* [STATED EXERCISE] Lines containing the string "Blender" are to be collected in full.

══════

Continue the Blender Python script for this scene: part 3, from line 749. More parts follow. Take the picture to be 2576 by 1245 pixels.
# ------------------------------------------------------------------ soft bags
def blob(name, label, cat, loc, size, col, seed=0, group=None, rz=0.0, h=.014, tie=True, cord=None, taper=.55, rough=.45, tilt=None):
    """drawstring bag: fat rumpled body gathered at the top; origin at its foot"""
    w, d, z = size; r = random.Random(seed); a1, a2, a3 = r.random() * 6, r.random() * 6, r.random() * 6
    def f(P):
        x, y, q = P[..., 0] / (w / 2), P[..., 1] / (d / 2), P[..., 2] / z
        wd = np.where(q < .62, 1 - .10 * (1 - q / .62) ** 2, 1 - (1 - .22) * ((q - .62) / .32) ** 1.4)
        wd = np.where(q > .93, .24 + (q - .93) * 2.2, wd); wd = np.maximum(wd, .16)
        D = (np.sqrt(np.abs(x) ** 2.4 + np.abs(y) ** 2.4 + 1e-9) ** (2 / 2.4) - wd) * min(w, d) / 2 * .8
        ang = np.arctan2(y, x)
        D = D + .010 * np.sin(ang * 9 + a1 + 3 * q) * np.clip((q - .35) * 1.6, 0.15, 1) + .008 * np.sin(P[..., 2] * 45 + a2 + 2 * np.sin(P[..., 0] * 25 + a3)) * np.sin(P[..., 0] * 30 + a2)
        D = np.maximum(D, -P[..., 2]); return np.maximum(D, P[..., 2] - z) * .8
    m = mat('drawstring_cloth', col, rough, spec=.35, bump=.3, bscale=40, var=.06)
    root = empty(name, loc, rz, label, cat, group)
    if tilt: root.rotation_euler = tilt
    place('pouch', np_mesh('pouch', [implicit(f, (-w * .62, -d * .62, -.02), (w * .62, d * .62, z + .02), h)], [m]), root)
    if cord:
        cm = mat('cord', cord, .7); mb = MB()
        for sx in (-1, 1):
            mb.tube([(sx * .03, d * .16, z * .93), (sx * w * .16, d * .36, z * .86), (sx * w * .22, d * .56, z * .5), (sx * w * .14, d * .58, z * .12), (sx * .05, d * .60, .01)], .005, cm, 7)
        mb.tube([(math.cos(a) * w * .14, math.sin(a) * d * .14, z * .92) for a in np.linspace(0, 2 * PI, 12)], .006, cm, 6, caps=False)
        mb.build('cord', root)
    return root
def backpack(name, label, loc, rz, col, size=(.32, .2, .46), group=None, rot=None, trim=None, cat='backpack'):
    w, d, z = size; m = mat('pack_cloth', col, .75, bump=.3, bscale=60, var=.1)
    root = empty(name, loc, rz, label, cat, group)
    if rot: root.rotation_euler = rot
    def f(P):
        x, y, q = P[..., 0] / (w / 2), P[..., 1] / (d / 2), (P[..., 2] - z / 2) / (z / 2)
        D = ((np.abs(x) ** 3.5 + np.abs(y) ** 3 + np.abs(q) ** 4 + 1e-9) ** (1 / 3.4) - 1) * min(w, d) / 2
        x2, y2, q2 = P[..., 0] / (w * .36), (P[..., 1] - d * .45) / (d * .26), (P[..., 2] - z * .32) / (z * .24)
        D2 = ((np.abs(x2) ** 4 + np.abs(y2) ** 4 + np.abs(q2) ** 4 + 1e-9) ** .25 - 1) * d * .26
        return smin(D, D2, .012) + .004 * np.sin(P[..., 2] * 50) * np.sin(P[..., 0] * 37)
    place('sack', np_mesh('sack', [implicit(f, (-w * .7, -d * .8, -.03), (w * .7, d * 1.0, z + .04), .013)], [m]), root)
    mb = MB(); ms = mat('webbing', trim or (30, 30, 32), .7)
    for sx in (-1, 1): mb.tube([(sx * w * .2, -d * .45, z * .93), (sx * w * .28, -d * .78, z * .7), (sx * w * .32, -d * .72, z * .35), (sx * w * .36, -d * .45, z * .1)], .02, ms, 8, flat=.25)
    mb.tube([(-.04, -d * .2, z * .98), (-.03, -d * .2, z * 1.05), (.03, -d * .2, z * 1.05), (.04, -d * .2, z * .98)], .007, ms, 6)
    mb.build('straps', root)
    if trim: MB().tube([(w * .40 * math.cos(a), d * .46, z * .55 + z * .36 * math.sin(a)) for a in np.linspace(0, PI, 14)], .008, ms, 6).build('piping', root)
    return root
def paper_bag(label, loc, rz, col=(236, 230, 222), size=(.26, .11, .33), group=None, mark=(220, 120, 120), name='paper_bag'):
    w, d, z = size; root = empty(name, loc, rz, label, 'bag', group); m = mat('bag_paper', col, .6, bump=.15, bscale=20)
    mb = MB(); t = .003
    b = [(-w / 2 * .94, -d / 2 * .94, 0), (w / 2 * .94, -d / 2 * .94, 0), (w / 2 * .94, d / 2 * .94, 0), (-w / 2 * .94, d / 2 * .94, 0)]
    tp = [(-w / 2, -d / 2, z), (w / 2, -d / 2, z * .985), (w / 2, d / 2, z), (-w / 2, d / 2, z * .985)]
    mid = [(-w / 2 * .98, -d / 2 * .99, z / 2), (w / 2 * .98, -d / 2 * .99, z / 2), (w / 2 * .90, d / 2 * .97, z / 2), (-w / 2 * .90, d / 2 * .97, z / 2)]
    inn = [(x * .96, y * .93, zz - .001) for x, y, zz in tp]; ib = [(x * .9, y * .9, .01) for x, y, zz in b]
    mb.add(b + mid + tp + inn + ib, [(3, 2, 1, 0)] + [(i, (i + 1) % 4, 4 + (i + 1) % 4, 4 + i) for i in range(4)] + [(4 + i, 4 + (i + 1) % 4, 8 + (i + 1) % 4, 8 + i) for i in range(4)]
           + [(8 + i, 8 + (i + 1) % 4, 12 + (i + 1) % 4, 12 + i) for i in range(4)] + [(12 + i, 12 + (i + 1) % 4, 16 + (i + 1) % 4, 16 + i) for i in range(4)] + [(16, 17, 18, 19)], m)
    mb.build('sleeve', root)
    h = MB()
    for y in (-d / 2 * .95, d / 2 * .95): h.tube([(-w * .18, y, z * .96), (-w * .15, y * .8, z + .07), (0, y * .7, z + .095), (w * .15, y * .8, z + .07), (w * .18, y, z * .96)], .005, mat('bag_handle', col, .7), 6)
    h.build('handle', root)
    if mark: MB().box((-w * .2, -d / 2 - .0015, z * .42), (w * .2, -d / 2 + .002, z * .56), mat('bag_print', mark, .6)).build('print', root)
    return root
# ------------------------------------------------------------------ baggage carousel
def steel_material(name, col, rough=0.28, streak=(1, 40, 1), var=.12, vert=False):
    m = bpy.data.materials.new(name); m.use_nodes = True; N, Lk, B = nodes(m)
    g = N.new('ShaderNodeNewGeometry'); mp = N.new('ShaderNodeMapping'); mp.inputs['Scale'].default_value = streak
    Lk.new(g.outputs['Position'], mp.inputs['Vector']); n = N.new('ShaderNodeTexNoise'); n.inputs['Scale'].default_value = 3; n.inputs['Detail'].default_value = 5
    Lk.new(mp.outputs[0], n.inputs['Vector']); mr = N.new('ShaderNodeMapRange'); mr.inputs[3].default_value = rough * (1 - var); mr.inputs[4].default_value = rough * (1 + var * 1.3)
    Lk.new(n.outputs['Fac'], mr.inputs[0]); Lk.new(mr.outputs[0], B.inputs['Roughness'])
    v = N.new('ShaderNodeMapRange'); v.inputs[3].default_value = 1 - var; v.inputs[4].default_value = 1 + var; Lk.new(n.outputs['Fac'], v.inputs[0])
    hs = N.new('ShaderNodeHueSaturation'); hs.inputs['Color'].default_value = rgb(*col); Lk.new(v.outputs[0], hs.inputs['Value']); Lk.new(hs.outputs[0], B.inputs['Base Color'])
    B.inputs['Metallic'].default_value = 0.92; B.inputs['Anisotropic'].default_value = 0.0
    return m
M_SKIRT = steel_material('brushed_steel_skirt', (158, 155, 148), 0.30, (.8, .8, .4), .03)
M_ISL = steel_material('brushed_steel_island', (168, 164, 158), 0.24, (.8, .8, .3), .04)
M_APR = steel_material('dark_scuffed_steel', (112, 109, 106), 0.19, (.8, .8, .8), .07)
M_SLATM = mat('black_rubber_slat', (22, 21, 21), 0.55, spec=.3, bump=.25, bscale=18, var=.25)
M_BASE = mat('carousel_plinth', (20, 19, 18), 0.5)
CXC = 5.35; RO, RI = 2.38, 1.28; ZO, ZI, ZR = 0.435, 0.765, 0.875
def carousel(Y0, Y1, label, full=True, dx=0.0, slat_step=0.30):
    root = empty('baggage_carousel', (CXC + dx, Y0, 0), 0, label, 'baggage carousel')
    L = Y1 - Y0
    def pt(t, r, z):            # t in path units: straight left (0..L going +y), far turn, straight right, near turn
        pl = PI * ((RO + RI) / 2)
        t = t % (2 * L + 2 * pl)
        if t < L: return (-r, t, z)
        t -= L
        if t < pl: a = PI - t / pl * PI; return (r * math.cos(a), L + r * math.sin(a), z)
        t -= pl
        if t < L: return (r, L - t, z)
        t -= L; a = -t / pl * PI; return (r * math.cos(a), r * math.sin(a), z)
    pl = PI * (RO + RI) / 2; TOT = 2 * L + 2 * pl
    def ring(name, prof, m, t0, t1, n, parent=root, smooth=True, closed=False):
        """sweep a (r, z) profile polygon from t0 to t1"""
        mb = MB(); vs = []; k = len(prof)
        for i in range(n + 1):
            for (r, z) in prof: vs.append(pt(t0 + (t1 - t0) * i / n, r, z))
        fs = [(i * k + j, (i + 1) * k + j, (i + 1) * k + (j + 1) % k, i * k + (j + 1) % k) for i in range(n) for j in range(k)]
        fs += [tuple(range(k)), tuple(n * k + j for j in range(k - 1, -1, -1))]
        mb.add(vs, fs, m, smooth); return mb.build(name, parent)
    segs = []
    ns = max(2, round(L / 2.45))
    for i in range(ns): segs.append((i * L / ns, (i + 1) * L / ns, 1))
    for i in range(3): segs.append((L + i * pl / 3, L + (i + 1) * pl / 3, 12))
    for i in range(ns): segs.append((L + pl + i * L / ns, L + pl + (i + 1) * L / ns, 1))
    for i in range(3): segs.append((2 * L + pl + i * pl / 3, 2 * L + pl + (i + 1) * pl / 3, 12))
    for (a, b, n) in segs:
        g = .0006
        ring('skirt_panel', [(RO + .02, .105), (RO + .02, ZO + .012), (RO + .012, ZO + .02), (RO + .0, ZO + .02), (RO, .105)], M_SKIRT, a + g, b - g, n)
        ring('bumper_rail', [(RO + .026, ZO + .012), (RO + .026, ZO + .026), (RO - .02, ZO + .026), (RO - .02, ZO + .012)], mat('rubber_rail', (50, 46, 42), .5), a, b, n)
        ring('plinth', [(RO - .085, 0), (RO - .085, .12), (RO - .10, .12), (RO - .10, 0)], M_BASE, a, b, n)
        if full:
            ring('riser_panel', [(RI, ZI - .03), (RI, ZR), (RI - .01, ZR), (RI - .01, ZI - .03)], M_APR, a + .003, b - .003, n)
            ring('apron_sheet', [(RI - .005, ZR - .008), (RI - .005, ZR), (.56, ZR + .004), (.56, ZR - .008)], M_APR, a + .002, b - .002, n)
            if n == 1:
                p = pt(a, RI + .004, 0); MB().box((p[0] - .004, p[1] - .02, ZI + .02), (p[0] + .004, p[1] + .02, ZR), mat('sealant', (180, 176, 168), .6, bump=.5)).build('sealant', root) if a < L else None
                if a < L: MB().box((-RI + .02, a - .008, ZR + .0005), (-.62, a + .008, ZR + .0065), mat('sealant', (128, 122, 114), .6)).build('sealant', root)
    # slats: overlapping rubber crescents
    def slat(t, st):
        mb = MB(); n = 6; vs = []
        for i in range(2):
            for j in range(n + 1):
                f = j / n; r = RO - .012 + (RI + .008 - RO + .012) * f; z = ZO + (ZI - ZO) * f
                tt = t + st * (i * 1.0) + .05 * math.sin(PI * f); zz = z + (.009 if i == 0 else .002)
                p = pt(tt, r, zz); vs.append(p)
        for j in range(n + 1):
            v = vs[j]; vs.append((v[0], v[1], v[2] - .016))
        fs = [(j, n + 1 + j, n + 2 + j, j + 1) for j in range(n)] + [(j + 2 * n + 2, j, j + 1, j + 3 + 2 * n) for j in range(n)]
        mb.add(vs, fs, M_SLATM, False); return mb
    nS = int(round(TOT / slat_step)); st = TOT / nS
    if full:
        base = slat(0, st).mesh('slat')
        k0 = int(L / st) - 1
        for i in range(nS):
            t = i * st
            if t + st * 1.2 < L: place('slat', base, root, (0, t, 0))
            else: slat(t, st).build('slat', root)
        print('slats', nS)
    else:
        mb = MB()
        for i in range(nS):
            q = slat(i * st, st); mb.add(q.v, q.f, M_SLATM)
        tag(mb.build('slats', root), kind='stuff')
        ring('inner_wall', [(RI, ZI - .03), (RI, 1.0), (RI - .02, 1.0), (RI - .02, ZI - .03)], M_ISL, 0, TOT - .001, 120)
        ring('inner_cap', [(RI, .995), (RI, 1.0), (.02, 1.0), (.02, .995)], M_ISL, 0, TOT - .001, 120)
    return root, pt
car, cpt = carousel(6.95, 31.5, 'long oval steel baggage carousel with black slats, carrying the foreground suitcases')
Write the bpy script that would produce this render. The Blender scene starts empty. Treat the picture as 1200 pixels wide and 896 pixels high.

══════

* [FULL SOLUTION]
Continue the Blender Python script for this scene: part 3, from line 749. More parts follow. Take the picture to be 2576 by 1245 pixels.
Write the bpy script that would produce this render. The Blender scene starts empty. Treat the picture as 1200 pixels wide and 896 pixels high.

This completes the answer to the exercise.